The mu editor is really coming along nicely with some great features. The REPL feature (Read - Evaluate - Print - Loop), where you can connect to a microbit over usb and run commands directly in a console window, has never seemed that useful to me. I find introducing students to the thought process of debugging their code in their own minds (or rubber-ducking) a better way to get some concepts solidified in their thinking.

Sensors

One way the REPL is useful though is in calibrating your code against the microbit’s sensors. The documentation for the temperature or magnetic field sensors or the accelerometer don’t give you a good sense of how these behave in reality. How the amount of tilt in the device in your hands maps to the value you read from the accelerometer, how linear it is or how it feels is difficult to appreciate until you can manipulate the device and see what the values look like at specific times.

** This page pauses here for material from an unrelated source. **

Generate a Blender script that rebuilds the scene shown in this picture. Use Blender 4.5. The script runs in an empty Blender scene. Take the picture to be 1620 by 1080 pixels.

One approach I used to use was to pepper my code with traditional “debug” calls to display.scroll with each value I was collecting. That is difficult because the scroll is difficult to read, one or two characters at a time, and takes a while to progress across the screen so that a reading has changed by the time the last scrolled character has finished. The REPL allows us to use print() which is echoed back on your local machine, not the microbit. If we don’t have to wait on the slow display scrolling data to surface interesting readings, we can more quickly develop code using those sensors.

REPL

First, flash a program to the microbit. Say, one to collect magnetic field sensor data, being careful to use print statements to pass the data back.


from microbit import *

while True:

    temp_in_c = temperature()
    print(str(temp_in_c) + 'C')    
    
    sleep(500)


Wait a little while for flashing to finish and the microbit to re-establish communication with your computer. Open the REPL (see below) and reset the microbit using the button on the back.

repl

You should now see data scrolling up the screen from your program’s print statements. You will need to close the REPL window before you can flash a new program to the microbit.

Thermometer

Using this new found knowledge we can calibrate a thermometer where each pixel can represent so many degrees of temperature.


from microbit import *

brightness = 4

while True:

    temp_in_c = temperature()
    pixel_temp = 0
    
    for x in range(5):
        for y in range(5):
            pixel_temp += 2
            pixel_intensity = brightness if int(temp_in_c) >= pixel_temp else 0
            display.set_pixel(x, y, pixel_intensity)

            # debug only
            # print(str(x) + ', ' + str(y) + ' : ' + str(pixel_temp) + ' -> ' + str(temp_in_c))
            # sleep(500)
            
    sleep(500)


Count the pixels to know how warm (or cold) it is.

OS Matters

If you are running mu on the Mac or on Linux, the REPL will work out of the box. If you are running it on Windows you will probably need to install an mbed device driver.